— DO THIS —
Reproduce the listing below character for character; drop every image.
=== GIVEN INFORMATION ===
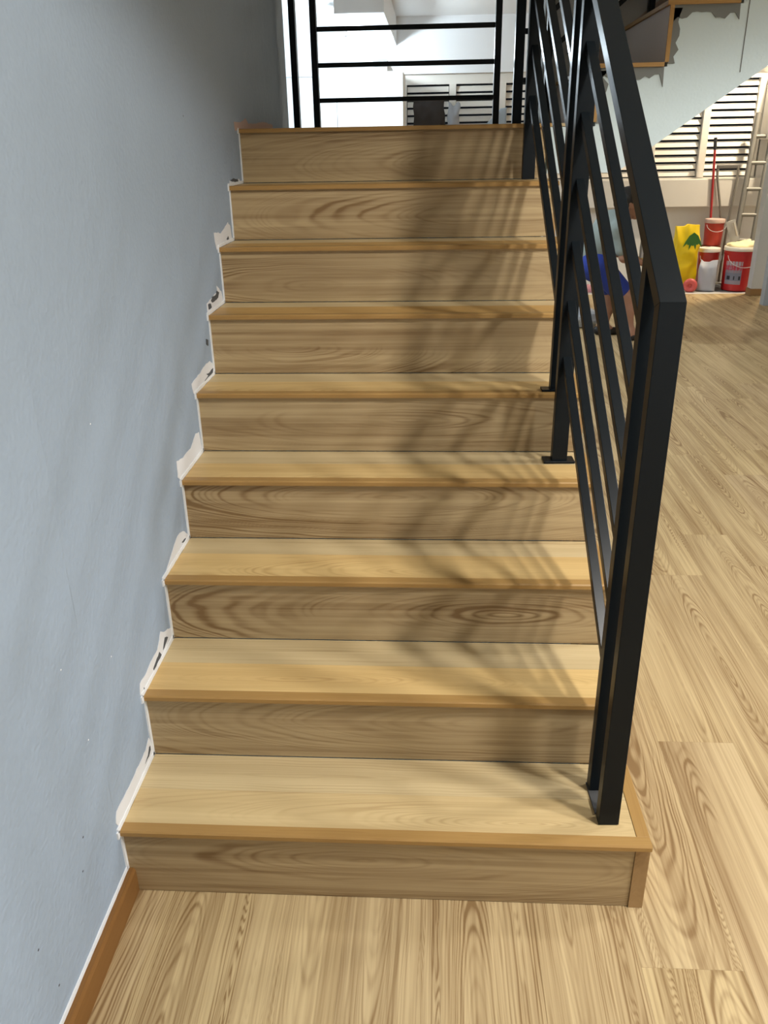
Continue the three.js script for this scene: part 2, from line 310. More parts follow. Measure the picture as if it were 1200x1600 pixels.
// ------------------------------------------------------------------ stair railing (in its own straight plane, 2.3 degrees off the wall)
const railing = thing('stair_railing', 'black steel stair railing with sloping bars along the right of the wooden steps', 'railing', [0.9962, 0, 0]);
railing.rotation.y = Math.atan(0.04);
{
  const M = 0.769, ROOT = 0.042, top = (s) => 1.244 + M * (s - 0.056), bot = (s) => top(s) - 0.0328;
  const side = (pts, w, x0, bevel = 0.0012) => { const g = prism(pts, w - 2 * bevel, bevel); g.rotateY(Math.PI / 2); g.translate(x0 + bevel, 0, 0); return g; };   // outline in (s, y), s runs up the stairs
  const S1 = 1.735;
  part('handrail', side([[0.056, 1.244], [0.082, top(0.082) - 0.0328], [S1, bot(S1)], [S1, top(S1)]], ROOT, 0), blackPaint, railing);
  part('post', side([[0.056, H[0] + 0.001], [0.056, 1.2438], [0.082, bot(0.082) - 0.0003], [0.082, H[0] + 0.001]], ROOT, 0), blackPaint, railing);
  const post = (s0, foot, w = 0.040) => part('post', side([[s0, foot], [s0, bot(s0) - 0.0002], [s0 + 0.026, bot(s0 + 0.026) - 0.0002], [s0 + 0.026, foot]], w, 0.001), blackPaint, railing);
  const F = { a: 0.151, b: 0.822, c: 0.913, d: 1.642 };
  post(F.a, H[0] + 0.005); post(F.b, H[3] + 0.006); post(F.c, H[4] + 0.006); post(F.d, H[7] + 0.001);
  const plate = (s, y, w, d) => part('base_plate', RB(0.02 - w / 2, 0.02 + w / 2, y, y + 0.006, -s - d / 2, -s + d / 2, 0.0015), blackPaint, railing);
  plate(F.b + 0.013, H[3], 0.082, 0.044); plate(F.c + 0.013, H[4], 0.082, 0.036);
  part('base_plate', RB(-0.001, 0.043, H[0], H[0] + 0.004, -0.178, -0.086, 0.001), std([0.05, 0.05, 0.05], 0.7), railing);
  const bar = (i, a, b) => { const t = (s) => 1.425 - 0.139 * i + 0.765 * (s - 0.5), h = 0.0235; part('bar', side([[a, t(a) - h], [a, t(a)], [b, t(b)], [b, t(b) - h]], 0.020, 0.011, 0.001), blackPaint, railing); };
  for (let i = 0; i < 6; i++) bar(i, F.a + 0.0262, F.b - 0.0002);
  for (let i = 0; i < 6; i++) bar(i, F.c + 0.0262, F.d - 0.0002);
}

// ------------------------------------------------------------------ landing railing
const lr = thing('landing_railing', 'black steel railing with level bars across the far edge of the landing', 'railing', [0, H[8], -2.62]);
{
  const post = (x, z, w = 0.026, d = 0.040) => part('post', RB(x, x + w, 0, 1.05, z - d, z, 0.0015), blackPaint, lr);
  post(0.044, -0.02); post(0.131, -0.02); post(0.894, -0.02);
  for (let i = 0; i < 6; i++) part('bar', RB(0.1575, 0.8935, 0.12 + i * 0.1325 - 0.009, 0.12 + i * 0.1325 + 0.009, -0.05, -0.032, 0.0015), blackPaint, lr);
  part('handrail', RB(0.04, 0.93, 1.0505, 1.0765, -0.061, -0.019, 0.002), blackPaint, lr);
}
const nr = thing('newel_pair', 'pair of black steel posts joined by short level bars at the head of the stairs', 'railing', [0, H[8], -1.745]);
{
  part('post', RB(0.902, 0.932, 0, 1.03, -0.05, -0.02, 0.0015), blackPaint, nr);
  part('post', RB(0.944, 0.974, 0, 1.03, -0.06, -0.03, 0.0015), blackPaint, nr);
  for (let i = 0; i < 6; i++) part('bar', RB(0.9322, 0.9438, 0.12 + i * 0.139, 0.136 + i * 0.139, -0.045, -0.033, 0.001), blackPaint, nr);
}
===
— FINISHED ANSWER —
Continue the three.js script for this scene: part 2, from line 310. More parts follow. Measure the picture as if it were 1200x1600 pixels.
// ------------------------------------------------------------------ stair railing (in its own straight plane, 2.3 degrees off the wall)
const railing = thing('stair_railing', 'black steel stair railing with sloping bars along the right of the wooden steps', 'railing', [0.9962, 0, 0]);
railing.rotation.y = Math.atan(0.04);
{
  const M = 0.769, ROOT = 0.042, top = (s) => 1.244 + M * (s - 0.056), bot = (s) => top(s) - 0.0328;
  const side = (pts, w, x0, bevel = 0.0012) => { const g = prism(pts, w - 2 * bevel, bevel); g.rotateY(Math.PI / 2); g.translate(x0 + bevel, 0, 0); return g; };   // outline in (s, y), s runs up the stairs
  const S1 = 1.735;
  part('handrail', side([[0.056, 1.244], [0.082, top(0.082) - 0.0328], [S1, bot(S1)], [S1, top(S1)]], ROOT, 0), blackPaint, railing);
  part('post', side([[0.056, H[0] + 0.001], [0.056, 1.2438], [0.082, bot(0.082) - 0.0003], [0.082, H[0] + 0.001]], ROOT, 0), blackPaint, railing);
  const post = (s0, foot, w = 0.040) => part('post', side([[s0, foot], [s0, bot(s0) - 0.0002], [s0 + 0.026, bot(s0 + 0.026) - 0.0002], [s0 + 0.026, foot]], w, 0.001), blackPaint, railing);
  const F = { a: 0.151, b: 0.822, c: 0.913, d: 1.642 };
  post(F.a, H[0] + 0.005); post(F.b, H[3] + 0.006); post(F.c, H[4] + 0.006); post(F.d, H[7] + 0.001);
  const plate = (s, y, w, d) => part('base_plate', RB(0.02 - w / 2, 0.02 + w / 2, y, y + 0.006, -s - d / 2, -s + d / 2, 0.0015), blackPaint, railing);
  plate(F.b + 0.013, H[3], 0.082, 0.044); plate(F.c + 0.013, H[4], 0.082, 0.036);
  part('base_plate', RB(-0.001, 0.043, H[0], H[0] + 0.004, -0.178, -0.086, 0.001), std([0.05, 0.05, 0.05], 0.7), railing);
  const bar = (i, a, b) => { const t = (s) => 1.425 - 0.139 * i + 0.765 * (s - 0.5), h = 0.0235; part('bar', side([[a, t(a) - h], [a, t(a)], [b, t(b)], [b, t(b) - h]], 0.020, 0.011, 0.001), blackPaint, railing); };
  for (let i = 0; i < 6; i++) bar(i, F.a + 0.0262, F.b - 0.0002);
  for (let i = 0; i < 6; i++) bar(i, F.c + 0.0262, F.d - 0.0002);
}

// ------------------------------------------------------------------ landing railing
const lr = thing('landing_railing', 'black steel railing with level bars across the far edge of the landing', 'railing', [0, H[8], -2.62]);
{
  const post = (x, z, w = 0.026, d = 0.040) => part('post', RB(x, x + w, 0, 1.05, z - d, z, 0.0015), blackPaint, lr);
  post(0.044, -0.02); post(0.131, -0.02); post(0.894, -0.02);
  for (let i = 0; i < 6; i++) part('bar', RB(0.1575, 0.8935, 0.12 + i * 0.1325 - 0.009, 0.12 + i * 0.1325 + 0.009, -0.05, -0.032, 0.0015), blackPaint, lr);
  part('handrail', RB(0.04, 0.93, 1.0505, 1.0765, -0.061, -0.019, 0.002), blackPaint, lr);
}
const nr = thing('newel_pair', 'pair of black steel posts joined by short level bars at the head of the stairs', 'railing', [0, H[8], -1.745]);
{
  part('post', RB(0.902, 0.932, 0, 1.03, -0.05, -0.02, 0.0015), blackPaint, nr);
  part('post', RB(0.944, 0.974, 0, 1.03, -0.06, -0.03, 0.0015), blackPaint, nr);
  for (let i = 0; i < 6; i++) part('bar', RB(0.9322, 0.9438, 0.12 + i * 0.139, 0.136 + i * 0.139, -0.045, -0.033, 0.001), blackPaint, nr);
}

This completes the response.